*DATASET EXTRACT*.
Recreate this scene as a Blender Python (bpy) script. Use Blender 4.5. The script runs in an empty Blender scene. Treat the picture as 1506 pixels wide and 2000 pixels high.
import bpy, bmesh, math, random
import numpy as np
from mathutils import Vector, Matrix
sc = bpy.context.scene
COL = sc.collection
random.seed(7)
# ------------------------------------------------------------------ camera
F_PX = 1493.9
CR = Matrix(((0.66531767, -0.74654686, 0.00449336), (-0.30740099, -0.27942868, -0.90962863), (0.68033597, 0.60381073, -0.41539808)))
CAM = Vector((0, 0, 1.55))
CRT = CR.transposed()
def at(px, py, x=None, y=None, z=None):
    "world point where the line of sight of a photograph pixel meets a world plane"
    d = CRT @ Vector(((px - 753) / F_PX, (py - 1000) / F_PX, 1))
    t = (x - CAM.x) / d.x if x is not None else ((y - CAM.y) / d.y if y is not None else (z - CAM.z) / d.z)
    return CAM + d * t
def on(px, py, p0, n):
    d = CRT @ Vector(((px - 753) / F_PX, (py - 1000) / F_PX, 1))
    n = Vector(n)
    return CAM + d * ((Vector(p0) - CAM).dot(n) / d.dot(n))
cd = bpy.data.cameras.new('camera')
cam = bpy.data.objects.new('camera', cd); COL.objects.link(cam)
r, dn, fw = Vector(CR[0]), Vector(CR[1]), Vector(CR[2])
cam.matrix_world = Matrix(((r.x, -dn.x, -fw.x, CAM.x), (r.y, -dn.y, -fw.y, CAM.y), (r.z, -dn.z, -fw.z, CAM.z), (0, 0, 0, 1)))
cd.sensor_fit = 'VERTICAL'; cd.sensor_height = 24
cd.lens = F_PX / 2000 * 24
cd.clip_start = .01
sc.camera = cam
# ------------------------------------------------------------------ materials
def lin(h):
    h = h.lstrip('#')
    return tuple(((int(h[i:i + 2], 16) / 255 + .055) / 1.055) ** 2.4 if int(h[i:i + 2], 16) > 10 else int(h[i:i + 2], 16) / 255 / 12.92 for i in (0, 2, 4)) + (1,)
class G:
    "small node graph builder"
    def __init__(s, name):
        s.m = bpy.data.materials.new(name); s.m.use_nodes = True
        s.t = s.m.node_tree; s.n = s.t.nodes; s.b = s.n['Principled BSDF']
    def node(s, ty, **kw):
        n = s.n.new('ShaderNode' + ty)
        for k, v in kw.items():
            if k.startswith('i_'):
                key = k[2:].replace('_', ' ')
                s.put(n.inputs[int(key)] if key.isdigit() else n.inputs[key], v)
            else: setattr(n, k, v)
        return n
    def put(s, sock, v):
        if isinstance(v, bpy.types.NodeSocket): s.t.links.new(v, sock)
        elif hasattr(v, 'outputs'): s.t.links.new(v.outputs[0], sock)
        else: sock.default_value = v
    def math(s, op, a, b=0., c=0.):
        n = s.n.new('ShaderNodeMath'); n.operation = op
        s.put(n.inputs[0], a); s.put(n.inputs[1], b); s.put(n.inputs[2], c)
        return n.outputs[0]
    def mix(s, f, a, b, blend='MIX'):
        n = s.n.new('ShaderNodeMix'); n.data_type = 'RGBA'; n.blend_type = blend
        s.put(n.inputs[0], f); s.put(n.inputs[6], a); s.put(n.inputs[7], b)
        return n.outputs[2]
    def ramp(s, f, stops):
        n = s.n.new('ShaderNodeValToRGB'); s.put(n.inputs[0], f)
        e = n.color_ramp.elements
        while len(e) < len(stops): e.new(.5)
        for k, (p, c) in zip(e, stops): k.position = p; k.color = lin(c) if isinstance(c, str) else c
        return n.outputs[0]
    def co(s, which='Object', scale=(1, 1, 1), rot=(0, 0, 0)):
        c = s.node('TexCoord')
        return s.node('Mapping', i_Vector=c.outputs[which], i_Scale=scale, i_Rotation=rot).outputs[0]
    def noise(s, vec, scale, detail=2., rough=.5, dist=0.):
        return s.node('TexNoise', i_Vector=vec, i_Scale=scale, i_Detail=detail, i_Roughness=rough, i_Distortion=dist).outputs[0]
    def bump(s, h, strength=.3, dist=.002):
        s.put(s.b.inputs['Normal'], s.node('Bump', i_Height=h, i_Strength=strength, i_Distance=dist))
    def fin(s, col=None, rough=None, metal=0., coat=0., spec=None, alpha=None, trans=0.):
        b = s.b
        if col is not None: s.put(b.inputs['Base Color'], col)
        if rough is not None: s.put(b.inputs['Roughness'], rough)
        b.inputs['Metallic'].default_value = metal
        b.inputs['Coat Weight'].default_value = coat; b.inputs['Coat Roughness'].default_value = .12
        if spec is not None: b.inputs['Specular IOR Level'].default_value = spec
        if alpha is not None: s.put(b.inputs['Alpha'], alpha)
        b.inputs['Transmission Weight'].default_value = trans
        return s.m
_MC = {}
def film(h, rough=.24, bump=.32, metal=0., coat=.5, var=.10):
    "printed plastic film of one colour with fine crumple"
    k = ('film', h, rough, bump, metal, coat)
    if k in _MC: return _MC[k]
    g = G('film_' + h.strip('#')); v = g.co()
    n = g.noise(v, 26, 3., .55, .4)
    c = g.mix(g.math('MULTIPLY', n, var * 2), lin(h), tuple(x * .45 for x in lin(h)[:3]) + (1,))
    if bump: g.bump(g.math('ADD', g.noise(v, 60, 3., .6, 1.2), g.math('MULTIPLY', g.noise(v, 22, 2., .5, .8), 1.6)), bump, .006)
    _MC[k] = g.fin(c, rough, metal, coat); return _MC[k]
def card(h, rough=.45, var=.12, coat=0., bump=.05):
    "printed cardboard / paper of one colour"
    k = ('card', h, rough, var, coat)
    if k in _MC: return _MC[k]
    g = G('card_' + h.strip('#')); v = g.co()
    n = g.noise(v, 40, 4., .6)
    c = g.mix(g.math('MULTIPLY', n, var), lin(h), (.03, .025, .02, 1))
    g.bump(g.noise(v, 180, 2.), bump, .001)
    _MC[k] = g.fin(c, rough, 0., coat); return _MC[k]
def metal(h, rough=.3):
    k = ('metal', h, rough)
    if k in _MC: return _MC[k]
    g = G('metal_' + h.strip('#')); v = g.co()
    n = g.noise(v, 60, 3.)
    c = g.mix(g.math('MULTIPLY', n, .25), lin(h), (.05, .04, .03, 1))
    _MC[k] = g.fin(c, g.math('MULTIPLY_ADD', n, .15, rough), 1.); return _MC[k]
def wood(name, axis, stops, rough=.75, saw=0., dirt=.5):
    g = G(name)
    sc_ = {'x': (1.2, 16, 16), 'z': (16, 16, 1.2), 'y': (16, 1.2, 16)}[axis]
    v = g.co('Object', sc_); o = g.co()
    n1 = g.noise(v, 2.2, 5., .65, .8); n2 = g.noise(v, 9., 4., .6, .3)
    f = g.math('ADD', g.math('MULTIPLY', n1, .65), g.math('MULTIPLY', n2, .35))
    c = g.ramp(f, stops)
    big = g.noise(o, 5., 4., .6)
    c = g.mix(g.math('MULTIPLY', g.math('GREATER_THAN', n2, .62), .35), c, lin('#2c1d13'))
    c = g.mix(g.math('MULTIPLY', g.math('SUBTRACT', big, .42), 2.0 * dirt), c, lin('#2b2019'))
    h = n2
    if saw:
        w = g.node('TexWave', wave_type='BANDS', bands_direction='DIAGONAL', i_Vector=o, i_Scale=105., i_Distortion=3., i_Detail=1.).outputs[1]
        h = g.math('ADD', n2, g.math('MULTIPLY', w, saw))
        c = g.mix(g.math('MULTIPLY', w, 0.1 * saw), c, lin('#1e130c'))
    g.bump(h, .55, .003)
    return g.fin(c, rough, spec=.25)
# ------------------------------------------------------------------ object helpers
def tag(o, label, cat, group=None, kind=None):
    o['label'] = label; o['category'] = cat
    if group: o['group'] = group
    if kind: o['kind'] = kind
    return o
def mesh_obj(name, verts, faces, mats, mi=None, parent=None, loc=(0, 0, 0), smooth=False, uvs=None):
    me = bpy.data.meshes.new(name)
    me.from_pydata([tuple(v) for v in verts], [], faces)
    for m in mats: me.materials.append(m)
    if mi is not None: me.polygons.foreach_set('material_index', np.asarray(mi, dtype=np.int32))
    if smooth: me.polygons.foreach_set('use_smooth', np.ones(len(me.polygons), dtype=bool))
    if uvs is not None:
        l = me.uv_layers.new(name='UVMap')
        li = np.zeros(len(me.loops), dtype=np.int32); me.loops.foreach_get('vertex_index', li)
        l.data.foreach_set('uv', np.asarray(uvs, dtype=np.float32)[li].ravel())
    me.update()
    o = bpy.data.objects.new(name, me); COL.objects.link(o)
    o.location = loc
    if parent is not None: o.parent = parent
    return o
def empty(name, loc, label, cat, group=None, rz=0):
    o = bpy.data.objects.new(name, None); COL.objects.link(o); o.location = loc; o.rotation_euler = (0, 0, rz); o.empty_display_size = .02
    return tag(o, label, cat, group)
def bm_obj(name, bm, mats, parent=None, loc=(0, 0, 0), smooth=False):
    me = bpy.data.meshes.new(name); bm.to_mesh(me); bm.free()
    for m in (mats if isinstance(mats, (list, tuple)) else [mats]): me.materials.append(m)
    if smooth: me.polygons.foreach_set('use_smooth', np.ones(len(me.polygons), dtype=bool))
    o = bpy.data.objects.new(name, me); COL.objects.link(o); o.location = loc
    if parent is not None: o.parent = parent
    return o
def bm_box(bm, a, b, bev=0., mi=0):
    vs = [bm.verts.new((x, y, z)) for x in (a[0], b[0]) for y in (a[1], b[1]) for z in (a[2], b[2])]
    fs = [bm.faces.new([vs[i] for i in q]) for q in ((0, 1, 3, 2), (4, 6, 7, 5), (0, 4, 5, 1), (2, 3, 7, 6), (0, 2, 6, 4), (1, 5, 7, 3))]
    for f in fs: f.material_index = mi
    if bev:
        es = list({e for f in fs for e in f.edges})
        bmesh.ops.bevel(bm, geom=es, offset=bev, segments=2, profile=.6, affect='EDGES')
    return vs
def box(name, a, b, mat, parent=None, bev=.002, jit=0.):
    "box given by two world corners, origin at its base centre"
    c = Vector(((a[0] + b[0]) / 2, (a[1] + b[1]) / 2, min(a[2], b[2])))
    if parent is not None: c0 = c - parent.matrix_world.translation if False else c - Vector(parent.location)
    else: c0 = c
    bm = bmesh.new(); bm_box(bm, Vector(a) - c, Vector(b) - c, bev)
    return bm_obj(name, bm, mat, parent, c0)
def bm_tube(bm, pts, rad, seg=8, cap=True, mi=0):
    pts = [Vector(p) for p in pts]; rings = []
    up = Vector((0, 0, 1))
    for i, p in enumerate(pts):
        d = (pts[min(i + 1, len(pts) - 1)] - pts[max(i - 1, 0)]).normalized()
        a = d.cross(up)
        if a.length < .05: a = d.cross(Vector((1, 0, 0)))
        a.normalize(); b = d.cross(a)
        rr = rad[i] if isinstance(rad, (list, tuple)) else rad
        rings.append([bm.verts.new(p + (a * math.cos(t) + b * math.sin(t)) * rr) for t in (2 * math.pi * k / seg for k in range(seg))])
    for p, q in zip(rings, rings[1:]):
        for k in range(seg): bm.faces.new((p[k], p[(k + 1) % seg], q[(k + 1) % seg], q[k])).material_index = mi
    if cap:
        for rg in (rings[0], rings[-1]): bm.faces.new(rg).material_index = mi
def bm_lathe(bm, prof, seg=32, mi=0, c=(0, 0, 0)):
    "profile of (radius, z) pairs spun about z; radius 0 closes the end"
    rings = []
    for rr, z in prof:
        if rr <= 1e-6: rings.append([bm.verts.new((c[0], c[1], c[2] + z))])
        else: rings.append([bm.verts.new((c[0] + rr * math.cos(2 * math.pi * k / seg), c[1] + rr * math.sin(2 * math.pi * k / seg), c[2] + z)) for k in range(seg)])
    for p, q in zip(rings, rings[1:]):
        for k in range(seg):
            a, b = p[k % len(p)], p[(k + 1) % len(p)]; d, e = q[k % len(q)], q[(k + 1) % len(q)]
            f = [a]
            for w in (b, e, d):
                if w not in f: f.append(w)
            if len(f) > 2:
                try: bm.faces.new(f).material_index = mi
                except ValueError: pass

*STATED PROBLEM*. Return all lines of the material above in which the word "scene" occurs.

*ANSWER IN FULL*.
Recreate this scene as a Blender Python (bpy) script. Use Blender 4.5. The script runs in an empty Blender scene. Treat the picture as 1506 pixels wide and 2000 pixels high.
sc = bpy.context.scene